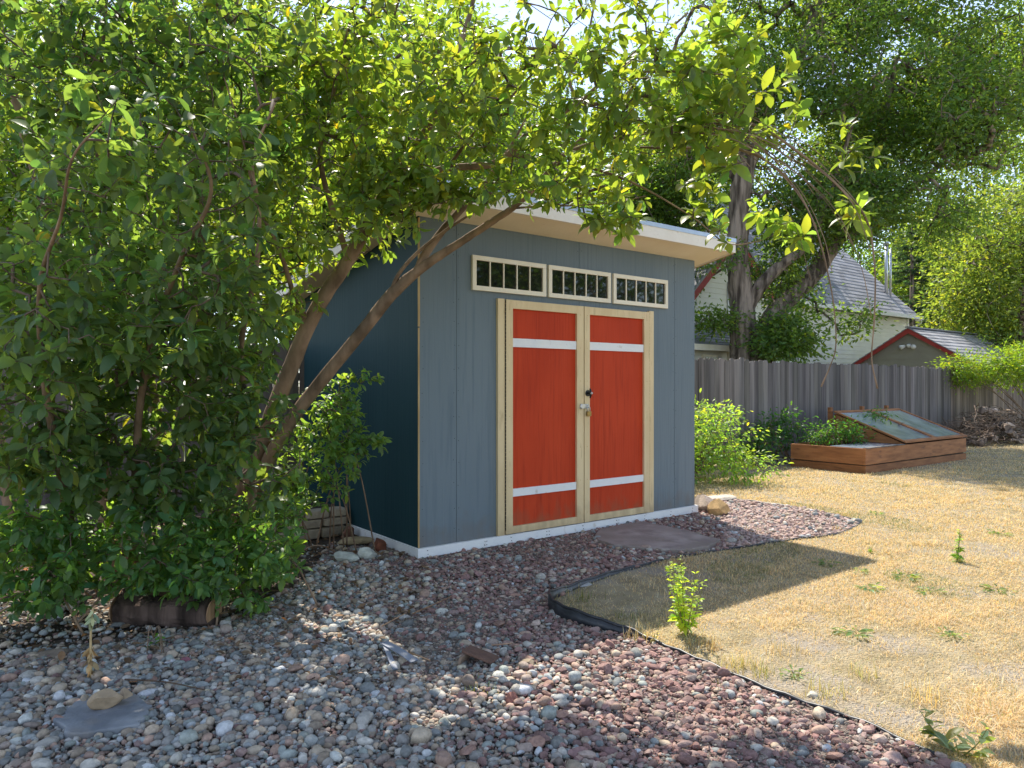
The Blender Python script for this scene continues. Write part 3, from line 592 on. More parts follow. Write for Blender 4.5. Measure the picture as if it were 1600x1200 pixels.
MB().ybox(13.2, 13.32, 6.62, 6.72, 0, 2.28).build("porch_post", CREAMW, house)

gar = thing("garage", "olive grey gabled garage with dark red rake trim behind the fence", "garage", yd(20.04, 5.15))
GT, GZ, GS, GH = 5.15, 3.08, .60, 2.25
mb = MB()
z = 0.0
while z < GZ - .1:
    zz = z + .2; hw = min(GH - .15, (GZ - zz) / GS)
    if hw > .05:
        mb.hexa(ydv([(20.20 - .014, GT - hw, z), (20.30, GT - hw, z), (20.30, GT + hw, z), (20.20 - .014, GT + hw, z), (20.20, GT - hw, zz), (20.30, GT - hw, zz), (20.30, GT + hw, zz), (20.20, GT + hw, zz)]))
    z = zz
gw = GH - .15; mb.prism(ydv([(20.203, GT - gw, .01), (20.203, GT + gw, .01), (20.203, GT + gw, GZ - gw * GS - .03), (20.203, GT, GZ - .03), (20.203, GT - gw, GZ - gw * GS - .03)]), DV * .05); mb.build("gable_wall", OLIVE, gar)
for sg in (-1, 1):
    MB().ybox(20.3, 26, GT + sg * (GH - .2) - .03, GT + sg * (GH - .2) + .03, 0, GZ - (GH - .2) * GS).build("side_wall", OLIVE, gar)
    MB().prism(ydv([(20.02, GT, GZ + .06), (20.02, GT + sg * GH, GZ + .06 - GH * GS), (20.02, GT + sg * GH, GZ - .09 - GH * GS), (20.02, GT, GZ - .09)]), DV * .03).build("rake_trim", TRIMR, gar)
    MB().prism(ydv([(20.06, GT, GZ - .02), (20.06, GT + sg * GH, GZ - .02 - GH * GS), (20.06, GT + sg * GH, GZ - .04 - GH * GS), (20.06, GT, GZ - .04)]), DV * .15).build("soffit", TRIMR, gar)
mb = MB(); roof_courses(mb, 20.0, 26.3, GT - GH, GZ + .03 - GH * GS, GT, GZ + .07, 12, .035); roof_courses(mb, 20.0, 26.3, GT + GH, GZ + .03 - GH * GS, GT, GZ + .07, 12, .035); mb.ybox(20, 26.3, GT - .08, GT + .08, GZ + .08, GZ + .115); mb.build("roof", SHING, gar)
MB().ybox(20.1, 20.17, GT + .95, GT + 1.75, 1.5, 1.72).build("window_head", WHITE, gar)
fl = MB(); cc = yd(20.12, GT + .02, GZ - .47)
for dv in (-.12, .12): fl.tube([cc + UV * dv, cc + UV * dv * 1.6 - DV * .12 - [0, 0, .05]], [.04, .075], 10)
fl.tube([cc + DV * .08, cc - DV * .02], .06, 10); fl.build("floodlight", WHITE, gar, True)

# ------------------------------------------------------------------ broad-leaved shrubs (leaning shrub tree over the shed)
def PX(*rows): return [tuple(at(a, b, Y)) + (r,) for a, b, Y, r in rows]
def shrub(name, label, cat, mains, clusters, rg, L=.085, k=6, base=(.055, .115, .035), yellow=.02, group=None, rtip=.0015, up=.8, tw=(1, 1, 1), extra=None, wid=1.0, tmpl=HI, matl=None, jit=.35, ks=4):
    loc = mains[0][0][:3]; loc = (loc[0], loc[1], 0.0)
    root = thing(name, label, cat, loc, group); mm, mt, ml = MB(), MB(), MB()
    clusters = clusters[clusters[:, 2] > .05]
    A = grow(mm, mt, mains, clusters, rg, rtip=rtip, tint=tw, ktw=ks)
    A = unit(A + np.array([0, 0, .25]) + rg.normal(size=A.shape) * .25); nC = len(clusters)
    Lc = L * rg.uniform(.75, 1.15, nC) * np.where(px_of(clusters)[0] > 1080, 1.25, 1)
    P_, D_, N_, L_ = whorl(rg, clusters, A, k, Lc, up=up, jit=jit)
    keep = rg.random(len(P_)) < .9; P_, D_, N_, L_ = P_[keep], D_[keep], N_[keep], L_[keep]
    leaves(ml, P_, D_, N_, L_, leafcol(rg, len(P_), base, .20, yellow), tmpl, wid, rg.uniform(-.15, .55, len(P_)))
    if extra: extra(ml, mt)
    mm.build("trunk", BARK, root, True); ml.merge(mt).build("foliage", [matl or LEAF, TWIG], root, True); return root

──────

TASK REQUIREMENTS
Transcribe the listing in full. Omit the pictures and keep every line exact.

RESULT FOR THIS TASK
The Blender Python script for this scene continues. Write part 3, from line 592 on. More parts follow. Write for Blender 4.5. Measure the picture as if it were 1600x1200 pixels.
MB().ybox(13.2, 13.32, 6.62, 6.72, 0, 2.28).build("porch_post", CREAMW, house)

gar = thing("garage", "olive grey gabled garage with dark red rake trim behind the fence", "garage", yd(20.04, 5.15))
GT, GZ, GS, GH = 5.15, 3.08, .60, 2.25
mb = MB()
z = 0.0
while z < GZ - .1:
    zz = z + .2; hw = min(GH - .15, (GZ - zz) / GS)
    if hw > .05:
        mb.hexa(ydv([(20.20 - .014, GT - hw, z), (20.30, GT - hw, z), (20.30, GT + hw, z), (20.20 - .014, GT + hw, z), (20.20, GT - hw, zz), (20.30, GT - hw, zz), (20.30, GT + hw, zz), (20.20, GT + hw, zz)]))
    z = zz
gw = GH - .15; mb.prism(ydv([(20.203, GT - gw, .01), (20.203, GT + gw, .01), (20.203, GT + gw, GZ - gw * GS - .03), (20.203, GT, GZ - .03), (20.203, GT - gw, GZ - gw * GS - .03)]), DV * .05); mb.build("gable_wall", OLIVE, gar)
for sg in (-1, 1):
    MB().ybox(20.3, 26, GT + sg * (GH - .2) - .03, GT + sg * (GH - .2) + .03, 0, GZ - (GH - .2) * GS).build("side_wall", OLIVE, gar)
    MB().prism(ydv([(20.02, GT, GZ + .06), (20.02, GT + sg * GH, GZ + .06 - GH * GS), (20.02, GT + sg * GH, GZ - .09 - GH * GS), (20.02, GT, GZ - .09)]), DV * .03).build("rake_trim", TRIMR, gar)
    MB().prism(ydv([(20.06, GT, GZ - .02), (20.06, GT + sg * GH, GZ - .02 - GH * GS), (20.06, GT + sg * GH, GZ - .04 - GH * GS), (20.06, GT, GZ - .04)]), DV * .15).build("soffit", TRIMR, gar)
mb = MB(); roof_courses(mb, 20.0, 26.3, GT - GH, GZ + .03 - GH * GS, GT, GZ + .07, 12, .035); roof_courses(mb, 20.0, 26.3, GT + GH, GZ + .03 - GH * GS, GT, GZ + .07, 12, .035); mb.ybox(20, 26.3, GT - .08, GT + .08, GZ + .08, GZ + .115); mb.build("roof", SHING, gar)
MB().ybox(20.1, 20.17, GT + .95, GT + 1.75, 1.5, 1.72).build("window_head", WHITE, gar)
fl = MB(); cc = yd(20.12, GT + .02, GZ - .47)
for dv in (-.12, .12): fl.tube([cc + UV * dv, cc + UV * dv * 1.6 - DV * .12 - [0, 0, .05]], [.04, .075], 10)
fl.tube([cc + DV * .08, cc - DV * .02], .06, 10); fl.build("floodlight", WHITE, gar, True)

# ------------------------------------------------------------------ broad-leaved shrubs (leaning shrub tree over the shed)
def PX(*rows): return [tuple(at(a, b, Y)) + (r,) for a, b, Y, r in rows]
def shrub(name, label, cat, mains, clusters, rg, L=.085, k=6, base=(.055, .115, .035), yellow=.02, group=None, rtip=.0015, up=.8, tw=(1, 1, 1), extra=None, wid=1.0, tmpl=HI, matl=None, jit=.35, ks=4):
    loc = mains[0][0][:3]; loc = (loc[0], loc[1], 0.0)
    root = thing(name, label, cat, loc, group); mm, mt, ml = MB(), MB(), MB()
    clusters = clusters[clusters[:, 2] > .05]
    A = grow(mm, mt, mains, clusters, rg, rtip=rtip, tint=tw, ktw=ks)
    A = unit(A + np.array([0, 0, .25]) + rg.normal(size=A.shape) * .25); nC = len(clusters)
    Lc = L * rg.uniform(.75, 1.15, nC) * np.where(px_of(clusters)[0] > 1080, 1.25, 1)
    P_, D_, N_, L_ = whorl(rg, clusters, A, k, Lc, up=up, jit=jit)
    keep = rg.random(len(P_)) < .9; P_, D_, N_, L_ = P_[keep], D_[keep], N_[keep], L_[keep]
    leaves(ml, P_, D_, N_, L_, leafcol(rg, len(P_), base, .20, yellow), tmpl, wid, rg.uniform(-.15, .55, len(P_)))
    if extra: extra(ml, mt)
    mm.build("trunk", BARK, root, True); ml.merge(mt).build("foliage", [matl or LEAF, TWIG], root, True); return root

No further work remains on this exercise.